I was invited to join in an Austin community planning event called Ending Community Homelessness, ECHO. We heard from community government leaders, non-profit agency leaders and several citizens who were formerly homeless. We saw an exciting new video that addresses 10 common misconceptions about Austin community homelessness. From there we broke into smaller groups with special focus on homeless families, homeless youth, homeless veterans, and homeless with mental illness and chemical dependencies. 

I was assigned to a group that focused on homeless youth. We heard from a representative of Department of Education, a leader of Lifeworks, a leader from Ready By 21 Coalition, and a leader from Casey Family Programs, the instigator of the Raise Me Up campaign. 
Then we were asked to break into even small groups and provide input. We were asked to dream big, describing how Austin will have overcome the challenges of community homelessness in the year 2018. What was key? What was our strategy? What challenges did we face?
Here are the big and bold dreams of my small group concerning homeless youth in Austin in 2018:
We have overcome community homelessness of youth by empowering the youth themselves to be a voice in the solution. We provided mentoring to them and helped draw out the strengths in the youth. We helped organize them and give them a voice of their own. They are now recognised as a strong part of the solution in our community.

We have overcome community youth homelessness in Austin by raising public awareness within our community. We started by educating every single teacher in Austin and every single student about homelessness. We broadened the definitions of homelessness so include those at risk of homelessness and those without support networks. We made homelessness personal to our citizens and gave them personal ways to act and respond. We tied solving homelessness and being good stewards of the earth together. It has become of source of pride in Austin that we are 100% housed.

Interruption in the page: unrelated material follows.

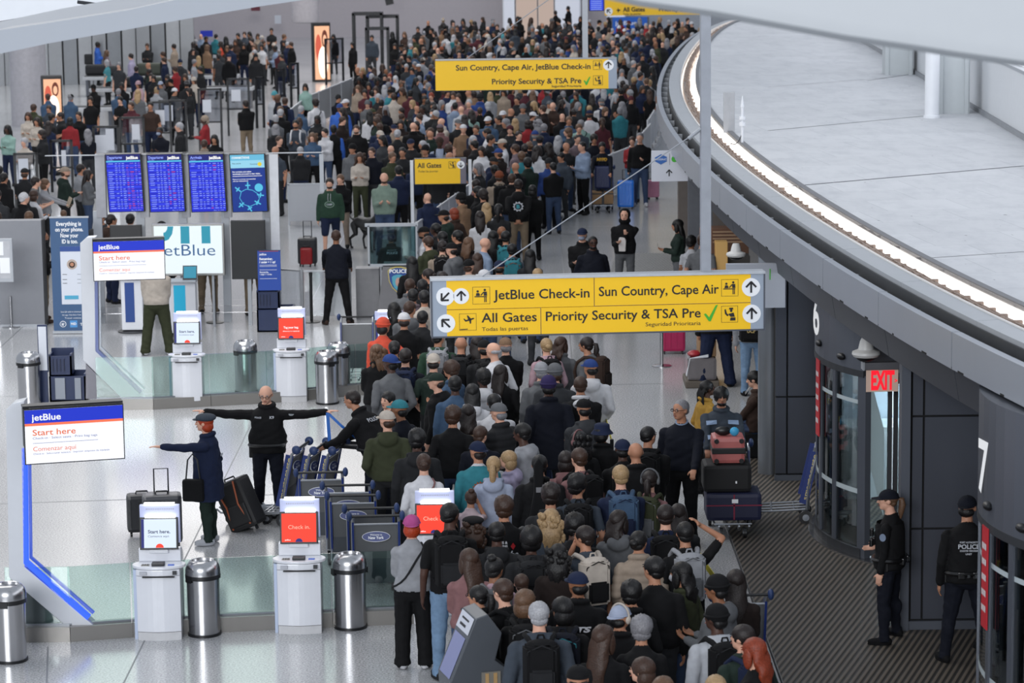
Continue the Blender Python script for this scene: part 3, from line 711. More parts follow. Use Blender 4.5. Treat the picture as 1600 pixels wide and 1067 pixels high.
# ------------------------------------------------------------ dome cameras
def dome_camera(px, py, Y, lab, side=1, s=1.0, base=None):
    p = at_y(px, py, Y); r = empty('dome_camera', tuple(p)); tag(r, lab, 'security camera')
    b = MB(); b.lathe([(.0, .20), (.055, .195), (.075, .15), (.095, .06), (.165, .03), (.17, 0), (.15, -.03), (.11, -.035)], 28); b.build('housing', mat('camera_white', 'c9c8c6', .4, var=.02), r, smooth=True)
    b = MB(); b.lathe([(.12, -.03), (.11, -.06), (.07, -.085), (0, -.095)], 20); b.build('lens_dome', BLACK, r, smooth=True)
    if base is None:
        b = MB(); b.box(0, .30 * side, -.03, .03, .15, .20); b.box(.28 * side, .30 * side, -.05, .05, .0, .26); b.build('bracket', mat('camera_white', ''), r)
    r.scale = (s, s, s); return r
dome_camera(1353, 553, 34.2, 'white dome camera on a bracket above the EXIT sign')
dome_camera(1150, 398, 39.5, 'white dome camera on top of the blank pale hanging sign', s=.8, base=1)

# ------------------------------------------------------------ roof mast
p = at(1152, 226, 4.12); r = empty('roof_mast', (p.x + .08, p.y, p.z)); tag(r, 'small white antenna mast standing on the pod roof', 'antenna')
b = MB(); b.tube([(0, 0, 0), (0, 0, .62)], .02, 8); b.build('mast', WHITE, r); b = MB(); b.lathe([(.05, .3), (.05, .36)], 12); b.lathe([(.05, .4), (.05, .45)], 12); b.tube([(0, 0, .6), (0, 0, .78)], [.03, .004], 8); b.build('aerial', WHITE, r)
b = MB(); b.tube([(0, 0, .18), (-.06, 0, .05), (-.12, 0, .0), (-.18, .1, .012)], .008, 5); b.build('cable', DGREY, r); b = MB(); b.lathe([(.05, 0), (.05, .012)], 12); b.build('foot_plate', LGREY, r)
p = at(1123, 208, 4.12); b = MB(); b.box(0, .19, 0, .05, 0, .68); o = b.build('access_panel', mat('panel_white', 'a5a7ab', .5), bev=.008); o.location = p + Vector((.08, 0, 0)); tag(o, 'upright white access panel on the roof behind the grey hanger post', 'panel')

# ------------------------------------------------------------ waste bins
def make_bin():
    r = empty('waste_bin'); 
    b = MB(); b.lathe([(.18, .025), (.185, .67)], 36); b.build('body', STEEL, r, smooth=True)
    b = MB(); b.lathe([(.19, 0), (.19, .03), (.182, .032)], 36); b.build('base_ring', BLACK, r, smooth=True)
    b = MB(); b.lathe([(.19, .655), (.20, .66), (.20, .705), (.19, .71)], 36); b.box(.19, .205, -.05, .05, .63, .70); b.box(-.205, -.19, -.05, .05, .63, .70); b.build('rim_band', BLACK, r, smooth=True)
    b = MB(); b.lathe([(.197, .705), (.196, .76), (.182, .81), (.15, .85), (.128, .862), (.12, .858), (.115, .83)], 36); b.build('dome_lid', STEEL, r, smooth=True)
    b = MB(); b.lathe([(0, .80), (.13, .80)], 24); b.build('opening', GAP, r)
    return r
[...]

We have overcome community homelessness in Austin by distributing human scale on-step service delivery all over our community. No one wants shelters and service centers in their back yards to we put it all over town. This allows us to make them smaller so that each person can get a personal touch. We have combined homeless facilities and service delivery in neighborhoods by combining them with other necessary public buildings and services, following the model of Jake Pickle Elementary School. This has provided incentives to neighborhoods to have the facilities and services. We have recouped the cost savings from shrinking institutional programs aimed at criminal justice and invested these savings in community based homeless solutions.
I know it’s a bold and audacios dream, but if 10 people can agree on these visions, why not 100? Why not a whole  neighborhood? Why not a whole community? Dare to dream!